I'm not so sure that horror should be dismissed as something less than literature.
Horror isn't only about ghosts or monsters. For example, paranormal romance seems the antithesis of horror. Once you have a sexy, fun vampire who is sweet, and you have a happy ending, it's not horror.
Horror is about dreams and heightened states. It really is about taking away the logic on some level and getting right to the emotion of something.
Horror, for me, is not defined by the thing that provokes one's fear, but the human being who has contact with it.

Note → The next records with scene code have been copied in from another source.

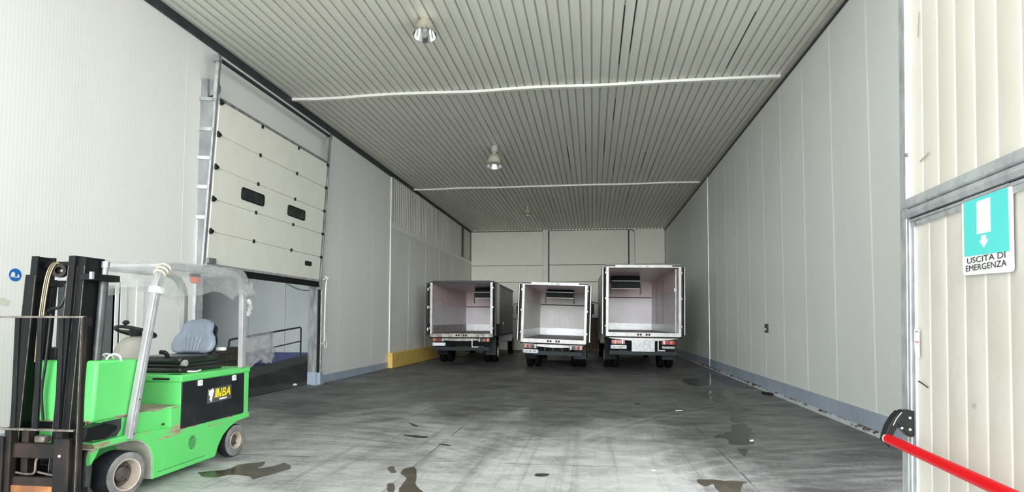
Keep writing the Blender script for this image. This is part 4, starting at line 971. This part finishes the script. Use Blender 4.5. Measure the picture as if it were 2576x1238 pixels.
q = MB(); q.tube(smoothpath([(-4.35,YB_+0.05,0.35),(-4.30,YB_+0.05,0.34),(-4.22,YB_+0.05,0.33),(-4.15,YB_+0.05,0.34)],6),0.009,8); q.build('hose', m_wornedge, FK)
q = MB(); q.box(-4.40,-4.31,YB_+0.05,YB_+0.12,0.575,0.63); q.build('valve_block', m_wornedge, FK, 0.012)
# tilt cylinder to the chassis, axle
q = MB(); q.prism([(4.36,0.585),(4.38,0.685),(4.56,0.70),(4.69,0.655),(4.70,0.625),(4.56,0.565)], 'x', OX+0.045, OX-0.06); q.build('tilt_cylinder', m_black_paint, FK, 0.006)
q = MB(); q.box(-4.28,-4.68,4.50,4.95,0.13,0.30); q.build('axle', m_black_paint, FK, 0.02)
q = MB(); q.box(-4.235,-4.175,4.40,4.60,0.10,0.55); q.build('mast_foot', m_rustblk, FK, 0.01)
# ================================================================== refrigerated trucks
m_pink = pmat('pinkish_liner', (0.74,0.585,0.59), (0.80,0.655,0.655), 0.4, 0, 1.4)
m_liner = pmat('white_liner', (0.73,0.68,0.70), (0.79,0.75,0.77), 0.4, 0, 1.4)
m_linerw = pmat('warm_white_liner', (0.70,0.68,0.66), (0.77,0.75,0.73), 0.4, 0, 1.6)
m_kick = pmat('scuffed_kick_plate', (0.70,0.71,0.71), (0.84,0.85,0.85), 0.35, 0.1, 6, lo=0.3, hi=0.6)
m_tfloor = pmat('dark_truck_floor', (0.10,0.10,0.10), (0.24,0.235,0.23), 0.45, 0, 2.0)
m_frame = pmat('white_truck_frame', (0.40,0.395,0.38), (0.54,0.53,0.505), 0.4, 0.1, 5)
m_frame_old = pmat('dirty_truck_frame', (0.15,0.14,0.12), (0.46,0.44,0.39), 0.5, 0.1, 6)
m_boxside = pmat('truck_side_panel', (0.66,0.66,0.66), (0.72,0.72,0.72), 0.4, 0, 1.0)
m_boxshade = pmat('shaded_side_panel', (0.06,0.068,0.07), (0.10,0.108,0.11), 0.4, 0, 1.0)  # shade on the left truck's right side put into the panel colour
m_chass = pmat('chassis_black', (0.004,0.004,0.004), (0.009,0.009,0.009), 0.7, 0, 4, spec=0.06)
m_under = pmat('blue_grey_bumper', (0.012,0.017,0.020), (0.020,0.026,0.030), 0.5, 0, 3, spec=0.15)
m_lred, t = newmat('red_lens'); t.bsdf((0.32,0.006,0.01), 0.15)
m_lora, t = newmat('amber_lens'); t.bsdf((0.5,0.15,0.03), 0.15)
m_lwht, t = newmat('clear_lens'); t.bsdf((0.72,0.72,0.68), 0.12)
m_plate_w = pmat('plate_white', (0.55,0.55,0.54), (0.62,0.62,0.61), 0.35)
m_plate_b = pmat('plate_blue', (0.10,0.20,0.45), (0.12,0.24,0.5), 0.35)
m_ttyre = pmat('truck_tyre', (0.003,0.003,0.003), (0.006,0.006,0.006), 0.85, spec=0.05)
m_cabw = pmat('white_cab_paint', (0.66,0.66,0.66), (0.72,0.72,0.72), 0.3)
m_glass = pmat('dark_cab_glass', (0.02,0.022,0.024), (0.03,0.032,0.034), 0.06)

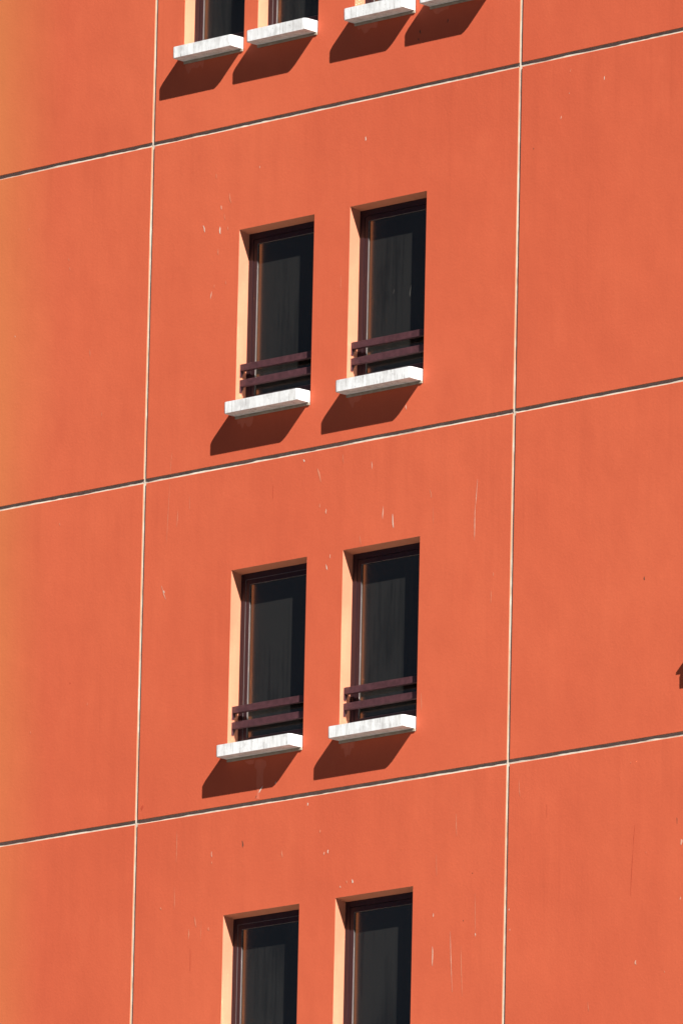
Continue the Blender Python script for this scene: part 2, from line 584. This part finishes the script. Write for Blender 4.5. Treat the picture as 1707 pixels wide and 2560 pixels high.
# ------------------------------------------------------------------ scrapes, chips and stains on the paint (x, z, x, z, width, tone)
CHIPS = [
    (0.784, 2.634, 0.793, 2.591, 0.0093, 'f'),
    (1.303, 2.623, 1.307, 2.598, 0.0109, 'p'),
    (0.949, 2.437, 0.973, 2.339, 0.0156, 'f'),
    (0.852, 2.340, 0.863, 2.303, 0.0125, 'p'),
    (0.891, 2.263, 0.909, 2.196, 0.0078, 'f'),
    (0.644, 2.196, 0.668, 2.133, 0.0187, 'w'),
    (0.843, 2.153, 0.853, 2.087, 0.0202, 'w'),
    (0.938, 2.144, 0.944, 2.108, 0.0093, 'f'),
    (0.827, 1.961, 0.836, 1.901, 0.0125, 'f'),
    (0.795, 1.648, 0.793, 1.619, 0.0093, 'f'),
    (0.927, 1.663, 0.936, 1.627, 0.0093, 'f'),
    (0.762, 1.594, 0.755, 1.525, 0.0140, 'p'),
    (2.297, 1.501, 2.298, 1.362, 0.0062, 'f'),
    (0.334, 0.229, 0.319, 0.024, 0.0065, 'f'),
    (0.321, -0.025, 0.295, -0.568, 0.0065, 'f'),
    (0.426, -0.294, 0.414, -0.438, 0.0081, 'f'),
    (0.559, -0.191, 0.563, -0.313, 0.0065, 'f'),
    (1.905, -0.053, 1.914, -0.079, 0.0146, 'w'),
    (2.067, -0.154, 2.119, -0.282, 0.0194, 'f'),
    (2.178, -0.524, 2.184, -0.567, 0.0194, 'p'),
    (2.103, -0.466, 2.109, -0.503, 0.0113, 'f'),
    (2.238, -0.927, 2.242, -0.964, 0.0113, 'p'),
    (2.192, -1.011, 2.213, -1.059, 0.0129, 'w'),
    (0.246, -0.935, 0.303, -1.066, 0.0081, 'p'),
    (0.277, -0.978, 0.285, -1.005, 0.0113, 'w'),
    (1.550, -0.220, 1.554, -0.354, 0.0049, 'r'),
    (2.363, -0.070, 2.376, -0.162, 0.0065, 'f'),
    (2.702, -0.184, 2.708, -0.253, 0.0112, 'p'),
    (2.845, -0.592, 2.845, -0.705, 0.0126, 'p'),
    (2.955, -0.674, 2.972, -0.800, 0.0126, 'w'),
    (3.386, -0.523, 3.406, -0.603, 0.0112, 'f'),
    (3.424, -0.677, 3.432, -0.832, 0.0056, 'f'),
    (3.931, -0.512, 3.909, -0.744, 0.0084, 'p'),
    (3.908, -0.734, 3.904, -1.035, 0.0098, 'p'),
    (4.128, -1.336, 4.129, -1.372, 0.0084, 'f'),
    (4.105, -1.486, 4.108, -1.598, 0.0084, 'f'),
    (3.329, -2.262, 3.336, -2.416, 0.0084, 'f'),
    (2.581, -0.808, 2.598, -0.904, 0.0070, 'f'),
    (1.510, -2.838, 1.467, -2.899, 0.0144, 'w'),
    (1.428, -2.943, 1.440, -2.915, 0.0108, 'd'),
    (1.284, -3.288, 1.292, -3.348, 0.0162, 'd'),
    (0.510, -3.110, 0.505, -3.389, 0.0072, 'f'),
    (0.494, -3.600, 0.497, -3.800, 0.0072, 'f'),
    (0.921, -3.338, 0.928, -3.392, 0.0108, 'p'),
    (0.929, -3.425, 0.930, -3.452, 0.0108, 'f'),
    (1.752, -3.428, 1.758, -3.495, 0.0162, 'f'),
    (2.041, -3.051, 2.042, -3.078, 0.0162, 'w'),
    (2.191, -3.302, 2.195, -3.329, 0.0162, 'f'),
    (2.245, -3.499, 2.246, -3.526, 0.0162, 'p'),
    (2.289, -3.485, 2.290, -3.518, 0.0162, 'w'),
    (2.581, -3.772, 2.582, -3.807, 0.0180, 'w'),
    (2.514, -3.773, 2.516, -3.800, 0.0144, 'f'),
    (2.440, -3.811, 2.444, -3.831, 0.0126, 'p'),
    (0.736, -3.880, 0.764, -3.983, 0.0108, 'f'),
    (0.674, -3.986, 0.677, -4.072, 0.0162, 'f'),
    (0.906, -3.992, 0.911, -4.026, 0.0126, 'f'),
    (0.819, -3.929, 0.820, -4.115, 0.0054, 'f'),
    (0.698, -4.154, 0.705, -4.367, 0.0045, 'r'),
    (0.335, -3.755, 0.340, -3.782, 0.0144, 'f'),
    (0.081, -2.838, 0.082, -2.881, 0.0287, 'r'),
    (1.665, -2.823, 1.657, -2.845, 0.0108, 'w'),
    (4.908, 2.891, 4.901, 2.859, 0.0096, 'f'),
    (5.293, 2.762, 5.287, 2.730, 0.0128, 'w'),
    (4.894, 2.683, 4.898, 2.674, 0.0096, 'p'),
    (4.809, 2.497, 4.803, 2.468, 0.0112, 'p'),
    (4.500, 2.269, 4.500, 2.255, 0.0096, 'd'),
    (4.462, -3.148, 4.475, -3.293, 0.0099, 'f'),
    (4.780, -3.391, 4.782, -3.503, 0.0043, 'r'),
    (5.767, -3.681, 5.751, -3.862, 0.0043, 'r'),
    (5.751, -3.862, 5.729, -4.273, 0.0057, 'r'),
    (6.229, -3.676, 6.233, -3.734, 0.0071, 'd'),
    (6.280, -3.863, 6.284, -3.914, 0.0255, 'p'),
    (6.279, -4.346, 6.281, -4.369, 0.0170, 'p'),
    (5.795, -4.820, 5.801, -4.858, 0.0213, 'p'),
    (6.115, -4.941, 6.119, -4.961, 0.0113, 'f'),
    (5.276, -5.111, 5.288, -5.193, 0.0057, 'f'),
    (5.710, -3.148, 5.711, -3.160, 0.0085, 'f'),
    (5.895, -3.924, 5.895, -3.935, 0.0085, 'f'),
    (-0.981, 2.153, -0.980, 2.127, 0.0085, 'f'),
    (-0.969, 2.073, -0.963, 2.039, 0.0102, 'f'),
    (-0.699, 1.294, -0.686, 1.227, 0.0068, 'f'),
    (-0.530, 0.714, -0.527, 0.669, 0.0068, 'f'),
    (-1.621, 1.555, -1.620, 1.539, 0.0119, 'p'),
    (-1.483, 2.504, -1.486, 2.478, 0.0085, 'f'),
    (-0.833, -1.647, -0.824, -1.661, 0.0119, 'r'),
    (-0.612, -1.851, -0.611, -1.877, 0.0085, 'f'),
    (-1.299, -2.021, -1.294, -2.044, 0.0085, 'f'),
    (-1.010, -0.205, -1.003, -0.238, 0.0068, 'f'),
    (3.538, -3.667, 3.550, -3.859, 0.0055, 'f'),
    (3.517, -4.170, 3.520, -4.202, 0.0088, 'w'),
    (3.514, -4.451, 3.522, -4.618, 0.0176, 'p'),
    (3.714, -4.346, 3.750, -4.865, 0.0077, 'p'),
    (3.839, -4.479, 3.863, -4.917, 0.0088, 'f'),
    (3.990, -4.045, 3.999, -4.394, 0.0066, 'f'),
    (3.999, -4.390, 4.001, -4.420, 0.0099, 'w'),
    (4.375, -4.227, 4.377, -4.247, 0.0077, 'w'),
    (4.389, -4.399, 4.389, -4.416, 0.0088, 'w'),
    (3.757, -3.351, 3.767, -3.543, 0.0088, 'f'),
    (3.951, -3.874, 3.957, -3.883, 0.0066, 'd'),
    (3.860, -4.265, 3.863, -4.276, 0.0077, 'd'),
    (5.827, -1.600, 5.830, -1.631, 0.0150, 'd'),
    (2.556, 2.681, 2.550, 2.643, 0.0188, 'w'),
    (3.087, 0.253, 3.091, 0.210, 0.0150, 'p'),
    (3.482, 3.563, 3.483, 3.528, 0.0211, 'd'),
    (3.163, 3.522, 3.167, 3.479, 0.0141, 'd'),
    (3.148, 3.450, 3.149, 3.422, 0.0141, 'd'),
]
for tone, nm in (('w', "bare_plaster_chips"), ('p', "scraped_paint_marks"), ('f', "faint_scrape_marks"), ('r', "dark_red_drips"), ('d', "dark_chips")):
    V, F = sliver_mesh([c for c in CHIPS if c[5] == tone], 0.0)
    ob = to_root(link_mesh(nm, V, F, M_CHIP[tone]))
    ob["kind"] = "stuff"

STAIN = [[[1.425, -2.605], [1.489, -2.608], [1.541, -2.632], [1.546, -2.673], [1.518, -2.703], [1.51, -2.751], [1.515, -2.822], [1.471, -2.855],
          [1.466, -2.899], [1.475, -2.954], [1.436, -2.945], [1.447, -2.885], [1.432, -2.812], [1.435, -2.695], [1.408, -2.668], [1.413, -2.621]],
         [[1.287, -2.602], [1.345, -2.598], [1.406, -2.602], [1.394, -2.638], [1.34, -2.636], [1.307, -2.616]]]
for sx, sz in ((1.10, 0.411), (2.41, 0.411), (2.41, -2.589), (0.375, 3.677), (2.42, 3.677), (3.30, 3.677)):
    w, h = 0.10 + 0.16 * rng.random(), 0.05 + 0.06 * rng.random()
    STAIN.append([[sx + w * t, sz] for t in (0.0, 0.5, 1.0)]
                 + [[sx + w * (1.0 - t), sz - h * (0.35 + 0.9 * rng.random()) * math.sin(math.pi * (0.12 + 0.8 * t)) ** 0.6] for t in (0.06, 0.2, 0.35, 0.5, 0.65, 0.8, 0.93)])
V, F = [], []
for P in STAIN:
    b0 = len(V)
    V += [(x, -0.0008, z) for x, z in P]
    F.append(list(range(b0, b0 + len(P))))
st = to_root(link_mesh("water_stain", V, F, M_CHIP['s']))
st["kind"] = "stuff"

The horror genre gets you in touch with our primal instincts as a people more than any other genre I can think of. It gives you this chance to sort of reflect on who we are and look at the sort of uglier side that we don't always look at, and have fun with that very thing.
Horror can be contained within a book, given form and meaning. But in life, horror has no more form than it does meaning. Horror just is.
It's not an easy place to be - to write a horror film. You go down the stairs to the dark to find these characters. It's not a place anyone can go, and sometimes it's not a place that you want to go.
To me, the horror genre is the genre of non-denial. It's about admitting that there is evil in the world and recognizing that there is evil within us and that we're not in control and that the things that we are afraid of must be confronted in order for us to relinquish that fear.
Some people ask why people would go into a dark room to be scared. I say they are already scared, and they need to have that fear manipulated and massaged. I think of horror movies as the disturbed dreams of a society.